According to the Complaint, Plaintiff brings this shareholder class action on behalf of the public common stockholders of Spectrum, and on behalf of Spectrum against Spectrum’s Board of Directors for their breaches of fiduciary duties arising out of their attempt to sell the Company to API Technologies, Corp. (the “Proposed Transaction”) pursuant to a materially misleading definitive proxy statement filed on Schedule 14A with the Securities and Exchange Commission on May 4, 2011 (the "Definitive Proxy").
In the Definitive Proxy, Defendants have announced that a special meeting of shareholders of Spectrum will be held on Friday, May 27, 2011 at 10:00 a.m. Eastern time at the Company's headquarters and have stated that the Board has unanimously determined that the "merger is advisable, fair and in the best interests of the company and its shareholders" and has recommended that Spectrum shareholders vote "FOR" the approval of the Proposed Transaction. Defendants are asking Spectrum shareholders to base their vote on the Proposed Transaction based on the information contained in the Definitive Proxy. In connection with the Definitive Proxy, however, Defendants have breached their fiduciary duty of candor by failing to disclose material information to the Spectrum shareholders necessary for them to determine whether to vote in favor of the Proposed Transaction. Defendants have also violated Section 14(a) of the Exchange Act and Rule 14a-9 promulgated thereunder, 17 C.F.R. §240.14a-9, by omitting material facts necessary to render the Definitive Proxy non-misleading.
The misrepresentations and omissions in the Definitive Proxy are material to Plaintiff and the class he seeks to represent. Without this information, Plaintiff and the other Spectrum shareholders will be deprived of their entitlement to cast a fully informed vote should these misrepresentations and omissions not be cured prior to the May 27, 2011 vote on the Proposed Transaction.
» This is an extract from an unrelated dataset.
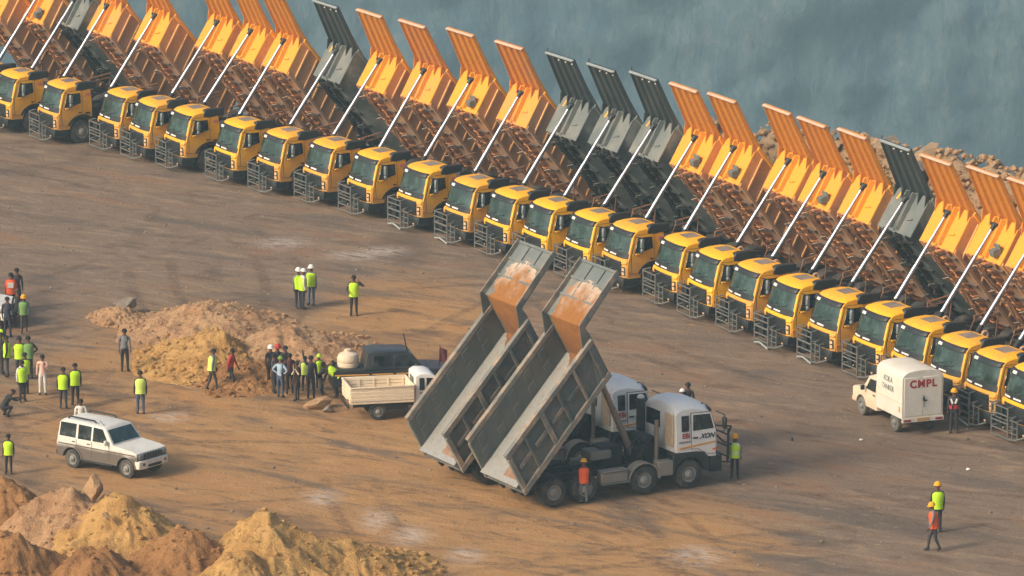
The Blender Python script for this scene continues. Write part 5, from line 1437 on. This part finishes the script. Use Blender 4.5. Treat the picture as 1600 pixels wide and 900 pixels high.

On May 20, 2011, the Court released an order granting Plaintiff's motion requesting to seal Plaintiffs' Emergency Motion to Compel Deposition of Defendant API Technologies Corp.
On May 24, 2011, the Court granted Plaintiff's unopposed motion to stay the case pending approval of a settlement in the parallel Pennsylvania state court action, captioned Balanced Beta Fund v. Southivorth, et al., Case No. 11724-2011 (Ct. Common Pleas, Erie County).
On November 2, 2011, the Court ordered the case dismissed with prejudice.